According to the EU Official Journal published on Monday, the EU introduced sanctions against GRU Head Igor Kostyukov and GRU First Deputy Head Vladimir Alekseyev.

The EU blacklist also includes Anatoly Chepiga and Alexander Mishkin (known as Ruslan Boshirov and Alexander Petrov) whom the European Union calls "GRU officers" and accuses of poisoning former Russian double agent Sergei Skripal and his daughter Yulia.

The EU Council adopted the new regime of restrictive measures on October 15, 2018 to address the use and proliferation of chemical weapons.

Under the new regime, the EU will be able to impose sanctions on persons and entities involved in the development and use of chemical weapons anywhere, regardless of their nationality and location.

The restrictive measures will target persons and entities who are directly responsible for the development and use of chemical weapons, and also those who provide financial, technical or material support, as well as those who assist, encourage or are associated with them.

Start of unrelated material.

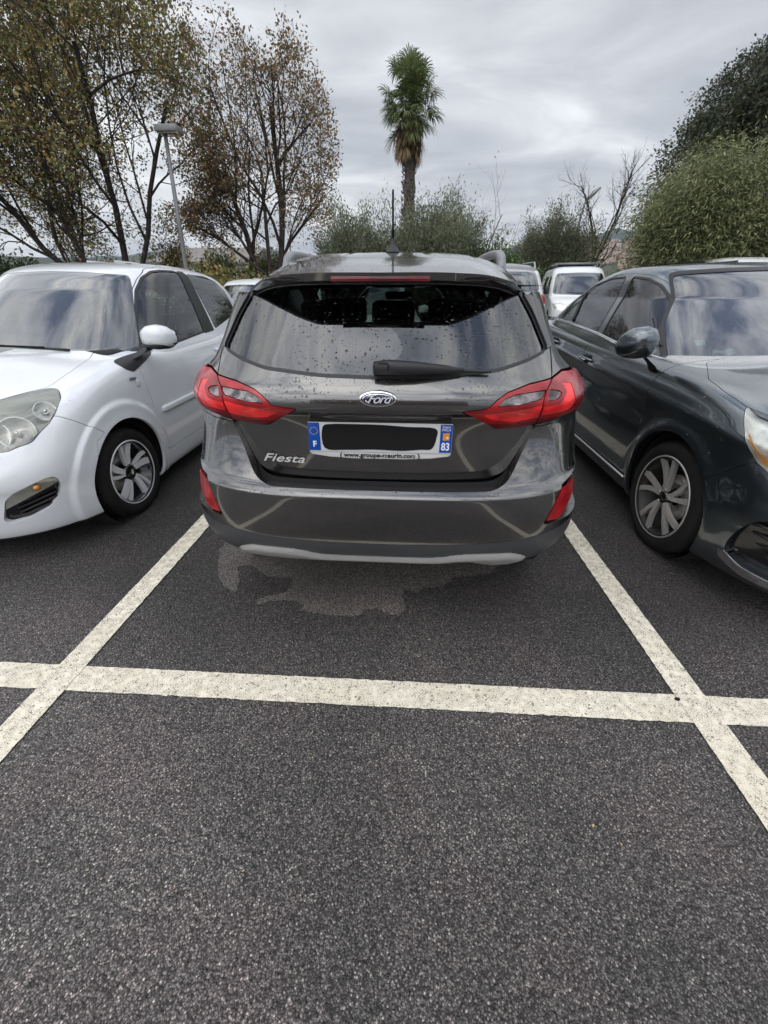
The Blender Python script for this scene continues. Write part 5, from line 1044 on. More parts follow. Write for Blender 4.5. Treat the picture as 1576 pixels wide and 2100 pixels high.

The process of elaborating a new mechanism of imposing sanctions was launched as part of a decision of the EU summit held in late June 2018. The decision stipulates the need to create a new regime of EU restrictive measures aimed against the proliferation of chemical weapons.

The decision was adopted a day after a special session of the Organization for the Prohibition of Chemical Weapons (OPCW), convened on the initiative of the United Kingdom and the United States over the Skripal case, and also in the wake of accusations of chemical weapons use by the Syrian government troops in Syria, completed its work in The Hague.